As we go into the new year, I am still waiting to hear from the UK Customs and Revenue, and hopefully the allocation of a Gift Aid number. From there I hope to start some fundraising events for Goal Zambia. I hope to raise some more money and plan to revisit the country later this year. I hope to have enough money to make a small difference in some of the areas that Goal Zambia hopes to contribute, and then report back. It is hard work to do all these things and I wish I was able to do more but, again, I try to focus on what I can do and what I have already acheived.

It means more than you think, when I log on to this blog, check the number of views and find it has gone up. I take this opportunity to thank all thoses who read it. That in itself helps. My only request at this stage is that, for each of you that reads, could you mention it to somebody else who doesn't who may be interested?

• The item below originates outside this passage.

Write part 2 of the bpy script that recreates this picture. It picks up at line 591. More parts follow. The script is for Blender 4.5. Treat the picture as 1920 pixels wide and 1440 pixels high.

The world can be overwelming for anyone in a thousand ways, but I firmly believe that every little thing helps and there are thousands of ways to do that. There are thousands of problems. That's why I do this and I have fun. Part of this I do for me. I have the self esteem that makes me believe that things can get better and I have been fortunate in that. Things do get better with love and care. If one child in Zambia gets an education and avoids contracting AIDS, if one child experiences the joy of scoring a in a goal with nets, if one extra person reads this blog and tells another then it will do no harm. And if a person who reads this is inspired to do one little thing, in one little place, anywhere in the world, it doesn't really matter what, then it will be worth it even more.